Второй слой этого прилепинского романа, безусловно, имеет актуальную политическую адресацию, связанную прежде всего с образом Вэла (Велимира) Шарова, могущественного обитателя российского политического олимпа, а в далеком (не по времени, но по эпохе) детстве — школьного знакомого главного (и безымянного) персонажа.
Впрочем, вполне узнаваемые черты кремлёвского прототипа поданы так, что речь идёт, скорее, о попытке психологического портрета и лояльного моделирования возможных отношений "царя и шута", чем о памфлете или карикатуре. Хотя весь узнаваемый "московский" (от Кремля до площади трёх вокзалов и далее), а также "провинциальный" антураж — сплошь, беспросветно "чернушен" и демонстрирует полную неспособность и нежелание действующей "вертикали власти" как целого заниматься любой более-менее осмысленной деятельностью, направленной на строительство государства и общества.

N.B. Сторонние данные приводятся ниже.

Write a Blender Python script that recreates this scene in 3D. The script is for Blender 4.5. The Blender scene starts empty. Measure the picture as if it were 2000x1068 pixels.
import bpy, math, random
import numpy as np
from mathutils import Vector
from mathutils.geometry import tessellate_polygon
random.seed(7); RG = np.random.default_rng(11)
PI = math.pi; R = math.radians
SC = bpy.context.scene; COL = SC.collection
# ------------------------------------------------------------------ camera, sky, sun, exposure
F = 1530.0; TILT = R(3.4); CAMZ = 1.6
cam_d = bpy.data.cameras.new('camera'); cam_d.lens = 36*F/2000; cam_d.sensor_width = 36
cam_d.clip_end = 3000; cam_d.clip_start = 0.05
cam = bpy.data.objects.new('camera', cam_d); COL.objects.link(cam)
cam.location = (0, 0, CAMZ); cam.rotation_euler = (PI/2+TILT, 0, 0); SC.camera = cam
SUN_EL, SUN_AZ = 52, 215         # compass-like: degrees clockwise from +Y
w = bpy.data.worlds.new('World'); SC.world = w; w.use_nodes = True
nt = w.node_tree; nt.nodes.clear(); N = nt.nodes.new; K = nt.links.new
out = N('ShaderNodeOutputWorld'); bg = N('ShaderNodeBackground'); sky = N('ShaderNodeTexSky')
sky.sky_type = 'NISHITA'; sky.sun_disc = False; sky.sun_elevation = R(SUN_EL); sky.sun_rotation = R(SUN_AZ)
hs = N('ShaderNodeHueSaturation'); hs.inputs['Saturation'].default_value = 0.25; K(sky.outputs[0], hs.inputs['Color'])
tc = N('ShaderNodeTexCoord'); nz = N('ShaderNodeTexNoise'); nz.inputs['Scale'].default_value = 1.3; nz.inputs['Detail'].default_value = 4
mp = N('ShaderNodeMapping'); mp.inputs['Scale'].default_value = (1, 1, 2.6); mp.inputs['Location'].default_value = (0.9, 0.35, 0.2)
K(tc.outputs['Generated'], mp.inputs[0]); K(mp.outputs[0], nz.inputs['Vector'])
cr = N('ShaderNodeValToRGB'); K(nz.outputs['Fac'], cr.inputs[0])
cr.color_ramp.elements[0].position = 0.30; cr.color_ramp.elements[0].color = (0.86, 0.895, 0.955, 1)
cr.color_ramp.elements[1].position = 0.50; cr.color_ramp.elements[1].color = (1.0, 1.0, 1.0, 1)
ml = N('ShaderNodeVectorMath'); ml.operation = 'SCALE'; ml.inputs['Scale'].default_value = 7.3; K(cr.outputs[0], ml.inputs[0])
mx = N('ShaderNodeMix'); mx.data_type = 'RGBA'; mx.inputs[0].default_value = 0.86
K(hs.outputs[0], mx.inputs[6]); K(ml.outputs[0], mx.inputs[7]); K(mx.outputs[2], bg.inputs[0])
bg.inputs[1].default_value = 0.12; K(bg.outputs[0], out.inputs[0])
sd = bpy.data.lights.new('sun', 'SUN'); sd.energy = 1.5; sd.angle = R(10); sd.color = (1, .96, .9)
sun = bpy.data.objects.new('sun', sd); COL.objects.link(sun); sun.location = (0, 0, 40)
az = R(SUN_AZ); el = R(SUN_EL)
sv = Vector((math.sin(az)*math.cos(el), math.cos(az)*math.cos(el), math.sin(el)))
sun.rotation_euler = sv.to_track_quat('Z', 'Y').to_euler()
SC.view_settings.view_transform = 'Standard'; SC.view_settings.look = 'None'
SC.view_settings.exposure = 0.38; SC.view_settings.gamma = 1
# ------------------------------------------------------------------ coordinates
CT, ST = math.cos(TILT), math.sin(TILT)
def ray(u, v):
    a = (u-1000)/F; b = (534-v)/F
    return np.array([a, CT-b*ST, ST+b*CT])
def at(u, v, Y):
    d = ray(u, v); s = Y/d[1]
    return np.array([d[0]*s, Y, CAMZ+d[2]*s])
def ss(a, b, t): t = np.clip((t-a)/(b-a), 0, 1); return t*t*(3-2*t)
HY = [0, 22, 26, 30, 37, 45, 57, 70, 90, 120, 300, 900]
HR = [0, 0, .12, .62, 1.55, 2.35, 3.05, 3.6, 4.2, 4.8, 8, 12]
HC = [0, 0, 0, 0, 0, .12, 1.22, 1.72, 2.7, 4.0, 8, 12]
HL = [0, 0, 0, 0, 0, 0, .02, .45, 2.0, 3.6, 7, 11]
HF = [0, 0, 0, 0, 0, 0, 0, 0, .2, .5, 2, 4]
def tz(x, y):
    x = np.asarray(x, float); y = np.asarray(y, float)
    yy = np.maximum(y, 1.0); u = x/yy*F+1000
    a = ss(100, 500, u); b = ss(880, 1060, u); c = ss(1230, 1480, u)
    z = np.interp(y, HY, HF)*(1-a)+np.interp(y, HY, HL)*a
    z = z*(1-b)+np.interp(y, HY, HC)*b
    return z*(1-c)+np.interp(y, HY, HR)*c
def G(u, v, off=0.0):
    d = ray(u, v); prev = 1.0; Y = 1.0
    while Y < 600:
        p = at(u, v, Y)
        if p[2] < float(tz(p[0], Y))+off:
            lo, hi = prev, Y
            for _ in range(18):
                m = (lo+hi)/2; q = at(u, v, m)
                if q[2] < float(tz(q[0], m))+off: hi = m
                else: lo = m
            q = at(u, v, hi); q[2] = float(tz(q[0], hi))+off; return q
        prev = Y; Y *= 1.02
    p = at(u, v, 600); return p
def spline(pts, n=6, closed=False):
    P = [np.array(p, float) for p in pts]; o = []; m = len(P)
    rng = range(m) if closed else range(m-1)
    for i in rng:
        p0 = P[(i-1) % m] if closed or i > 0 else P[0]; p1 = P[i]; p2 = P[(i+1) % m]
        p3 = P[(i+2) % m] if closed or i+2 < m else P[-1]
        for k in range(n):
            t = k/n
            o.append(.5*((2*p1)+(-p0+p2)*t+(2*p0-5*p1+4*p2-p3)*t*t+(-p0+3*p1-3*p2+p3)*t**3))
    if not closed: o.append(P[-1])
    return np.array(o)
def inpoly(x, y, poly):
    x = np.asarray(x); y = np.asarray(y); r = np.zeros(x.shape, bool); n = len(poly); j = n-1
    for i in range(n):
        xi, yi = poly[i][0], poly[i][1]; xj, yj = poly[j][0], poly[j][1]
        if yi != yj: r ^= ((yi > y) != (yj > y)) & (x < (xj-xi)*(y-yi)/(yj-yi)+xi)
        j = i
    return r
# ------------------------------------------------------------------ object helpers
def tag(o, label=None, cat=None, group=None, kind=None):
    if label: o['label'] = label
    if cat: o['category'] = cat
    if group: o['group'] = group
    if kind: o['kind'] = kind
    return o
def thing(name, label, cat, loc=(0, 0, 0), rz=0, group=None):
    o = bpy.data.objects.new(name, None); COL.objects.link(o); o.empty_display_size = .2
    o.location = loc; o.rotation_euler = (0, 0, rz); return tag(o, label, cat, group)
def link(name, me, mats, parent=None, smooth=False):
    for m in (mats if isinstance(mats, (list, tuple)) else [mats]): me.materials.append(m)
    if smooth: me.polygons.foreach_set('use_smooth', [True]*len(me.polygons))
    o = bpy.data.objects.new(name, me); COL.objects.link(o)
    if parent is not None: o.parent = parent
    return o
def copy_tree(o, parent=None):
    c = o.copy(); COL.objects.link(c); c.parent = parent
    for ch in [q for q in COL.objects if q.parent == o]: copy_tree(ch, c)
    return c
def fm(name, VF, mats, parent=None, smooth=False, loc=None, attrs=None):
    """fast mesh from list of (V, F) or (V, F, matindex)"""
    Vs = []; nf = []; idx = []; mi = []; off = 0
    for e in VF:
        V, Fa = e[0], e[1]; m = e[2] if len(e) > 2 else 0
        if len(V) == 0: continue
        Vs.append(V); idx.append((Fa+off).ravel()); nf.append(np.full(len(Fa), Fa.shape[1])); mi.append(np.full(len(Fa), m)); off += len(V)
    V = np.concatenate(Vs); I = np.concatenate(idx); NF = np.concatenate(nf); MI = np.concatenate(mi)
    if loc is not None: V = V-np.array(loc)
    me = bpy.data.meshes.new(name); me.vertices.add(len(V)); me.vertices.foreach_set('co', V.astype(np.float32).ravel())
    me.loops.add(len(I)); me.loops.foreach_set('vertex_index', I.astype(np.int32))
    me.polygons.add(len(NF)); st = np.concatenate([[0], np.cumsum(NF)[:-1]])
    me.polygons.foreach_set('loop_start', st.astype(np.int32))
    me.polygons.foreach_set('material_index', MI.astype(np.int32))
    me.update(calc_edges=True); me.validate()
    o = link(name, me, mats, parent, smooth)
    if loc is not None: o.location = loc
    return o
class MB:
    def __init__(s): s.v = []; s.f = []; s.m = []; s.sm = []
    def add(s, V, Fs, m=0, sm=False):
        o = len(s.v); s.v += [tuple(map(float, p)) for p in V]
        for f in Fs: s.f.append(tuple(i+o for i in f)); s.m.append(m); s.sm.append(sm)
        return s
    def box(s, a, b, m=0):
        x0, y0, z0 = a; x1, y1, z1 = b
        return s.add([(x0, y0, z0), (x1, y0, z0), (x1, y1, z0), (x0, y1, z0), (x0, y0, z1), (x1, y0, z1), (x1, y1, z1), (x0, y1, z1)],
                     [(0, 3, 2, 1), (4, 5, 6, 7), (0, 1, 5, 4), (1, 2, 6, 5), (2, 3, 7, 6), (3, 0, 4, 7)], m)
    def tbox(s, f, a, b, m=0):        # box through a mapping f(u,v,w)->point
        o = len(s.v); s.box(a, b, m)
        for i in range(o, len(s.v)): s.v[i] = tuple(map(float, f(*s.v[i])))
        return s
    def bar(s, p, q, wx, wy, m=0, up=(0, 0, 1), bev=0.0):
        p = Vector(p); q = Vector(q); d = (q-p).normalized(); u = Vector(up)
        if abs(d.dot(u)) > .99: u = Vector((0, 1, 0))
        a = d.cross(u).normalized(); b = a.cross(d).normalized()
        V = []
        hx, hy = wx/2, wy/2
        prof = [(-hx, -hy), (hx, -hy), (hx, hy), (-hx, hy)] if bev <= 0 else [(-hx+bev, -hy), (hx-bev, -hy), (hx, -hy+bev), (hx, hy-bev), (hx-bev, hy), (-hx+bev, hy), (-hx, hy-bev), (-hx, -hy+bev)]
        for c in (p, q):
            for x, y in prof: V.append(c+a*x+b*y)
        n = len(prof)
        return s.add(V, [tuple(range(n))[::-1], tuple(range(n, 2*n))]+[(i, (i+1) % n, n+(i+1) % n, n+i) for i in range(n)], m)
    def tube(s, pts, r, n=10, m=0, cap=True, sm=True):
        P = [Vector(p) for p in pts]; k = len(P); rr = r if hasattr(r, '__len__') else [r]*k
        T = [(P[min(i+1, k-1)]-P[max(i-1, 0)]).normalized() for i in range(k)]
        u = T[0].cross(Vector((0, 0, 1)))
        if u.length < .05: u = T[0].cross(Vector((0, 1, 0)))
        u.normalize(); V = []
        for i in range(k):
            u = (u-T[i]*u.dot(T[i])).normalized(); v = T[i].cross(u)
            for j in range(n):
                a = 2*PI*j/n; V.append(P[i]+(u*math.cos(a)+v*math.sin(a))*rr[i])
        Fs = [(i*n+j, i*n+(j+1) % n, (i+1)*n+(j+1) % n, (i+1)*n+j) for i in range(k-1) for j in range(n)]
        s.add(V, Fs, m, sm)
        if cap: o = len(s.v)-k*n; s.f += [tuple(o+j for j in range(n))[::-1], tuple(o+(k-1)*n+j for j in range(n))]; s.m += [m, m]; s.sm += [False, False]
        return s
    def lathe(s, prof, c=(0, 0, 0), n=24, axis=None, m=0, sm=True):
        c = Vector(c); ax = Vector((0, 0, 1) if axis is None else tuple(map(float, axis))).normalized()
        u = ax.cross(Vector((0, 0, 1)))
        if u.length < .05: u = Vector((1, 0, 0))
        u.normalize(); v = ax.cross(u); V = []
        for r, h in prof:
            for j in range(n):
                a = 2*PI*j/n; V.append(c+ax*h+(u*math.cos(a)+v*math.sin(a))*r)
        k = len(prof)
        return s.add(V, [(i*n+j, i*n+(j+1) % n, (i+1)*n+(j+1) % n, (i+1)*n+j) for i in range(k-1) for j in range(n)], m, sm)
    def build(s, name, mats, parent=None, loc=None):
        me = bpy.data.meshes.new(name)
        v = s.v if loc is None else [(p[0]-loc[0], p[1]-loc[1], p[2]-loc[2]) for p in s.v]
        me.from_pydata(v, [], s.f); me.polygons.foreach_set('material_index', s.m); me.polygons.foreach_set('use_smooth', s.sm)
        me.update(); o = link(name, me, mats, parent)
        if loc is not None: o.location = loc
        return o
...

Третий (и для меня по вполне понятным личным причинам самый интересный) слой "Черной обезьяны", который, как и второй, не позволяет отнести её к числу "чисто коммерческой" продукции — это фиксация полного слома системы ценностей, который присущ всему "поколению 60-х годов рождения", на самом пороге вступления в социальную жизнь пережившему сначала горбачёвскую "перестройку", а потом и ельцинские "рыночные реформы". Внутренняя опустошенность и усталость от пережитого ("Наше дело неправое. Нас победили"), в конце концов, сказываются на всём, что они сегодня делают, будь то на работе (на службе) или в личной (семейной) жизни.
А то, что социально-политическое поражение целого поколения наших соотечественников пытаются выдать за победу (скажем, за "победу свободы и демократии над прогнившим тоталитарным режимом"), только усугубляет ситуацию, делает её по-настоящему безвыходной.
И только здесь, в признании факта личного и общественного поражения своего персонажа, Захар Прилепин даёт надежду на какое-то иное будущее, отличное от беспросветного настоящего.
"Нужно быть внимательным.
Мне еще долго ехать".
Тот художественный метод, который использует целый ряд современных отечественных писателей, в том числе и Захар Прилепин, в одной из статей мне уже довелось обозначить, как "SOS-реализм". Его также можно назвать "катастрофическим реализмом", поскольку внутренний мир нашего современника постигла уничтожающая всё живое и человеческое катастрофа, и те, кто не погиб и не умер, изменились.
Они не живы в полном смысле этого слова, но и не мертвы. Они, как знаменитый "кот Шрёдингера" из квантовой физики, существуют в некоей точке неопределенности (или в точке бифуркации) между этими состояниями. И могут перейти как по эту, так и по ту сторону не столько добра и зла, сколько должного и недолжного ("Недолжное добро много хуже должного зла").
Именно в эту точку неопределенности-бифуркации вышел со своим новым романом Захар Прилепин. Куда и когда он выйдет из неё: в коммерческую ли словесность (сервильно-официозную или грантово-оппозиционную — это уже не так важно), в беллетристику ли реального социального протеста (ныне почти отсутствующую как эстетический класс), а, может быть, в некое "третье измерение", свойственное истинной литературе, — сегодня предугадать невозможно.
Сегодня вполне достаточно констатации факта, что он дошёл до этой точки. Такое далеко не каждому дано (Виктору Пелевину, например, при всём уважении к его художественному таланту, — нет). А то, что разные "слои" "Черной обезьяны" вовсе не гладко и не "транспарентно" (то есть прозрачно) наложены друг на друга, из-за чего роман напоминает разбитую дорогу с ямами и кочками, — так "других писателей у нас нет".